In another excellent NFC Times article (hat tip!), the costs for card payment credential storage on an Isis-managed NFC smartphone are discussed. And they aren’t cheap. At $5 per year per card, that is significantly more expensive per account than a standard card which the issuer has to provide as well. The Isis proposition to the issuer is, of course, that their customers are headed to an all mobile payments world with tap-and-go payments at the center of that activity and if the issuer wants to see transactions from that new world, it better get on board. The issuers are balking at the price.

Another intriguing item from the article is the news that Isis is only about NFC-based proximity payments. Individual mobile operators plan to charge for access to the NFC facility for non-payment activities such as physical access.

The roughly $5-per-year fee sources say Isis is quoting issuers only apply to payment and related services. Other service providers would do business with the individual Isis telcos directly and would have to pay the telcos fees to access their NFC SIMs.

Verizon, AT&T and possibly T-Mobile are preparing to recruit their own TSMs to handle nonpayment applications, NFC Times has learned.

These applications would include access control, transit and other secure applications. For example, Verizon could enable hotel keys or corporate badges to be downloaded to its NFC SIMs.
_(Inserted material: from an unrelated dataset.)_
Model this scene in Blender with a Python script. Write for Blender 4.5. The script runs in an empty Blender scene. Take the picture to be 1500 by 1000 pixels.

The applications may or may not be part of the Isis wallets the carriers roll out.

The split between payment and nonpayment applications was planned and the fact individual Isis telcos are seeking to hire their own TSMs doesn’t mean they are less committed to Isis, sources working on the project told NFC Times.

“Isis’ mandate is NFC payments at the point of sale,” said one source. “That puts them in a box. Their investors, AT&T and Verizon, are definitely looking at monetizing that secure element in nonpayment.”

Hopefully, those TSMs for non-payment applications will work together to provide a single interface and a single cost model. If each enterprise has to work with three or four mobile operators NFC will move to irrelevancy pretty quickly simply because the provisioning and business relationship management will be too complex. For a hotel clerk to issue an access card to an app on the phone, it must be as simple as getting the guest’s mobile number and entering a room number. For that to happen, the application integration has to be easy, too.

The NFC ecosystem is fraught with proprietary approaches and individual business requirements. Pushing credentials of any sort to mobile devices via TSM is no simple task. Compared that with a simpler, alternative approach that connects a single credential (the mobile device itself) to cloud-based services that handle the payment and other functions. With so many parties wanting in on the NFC Land Grab, we will not be at all surprised to see many enterprises looking for ways around the complexity.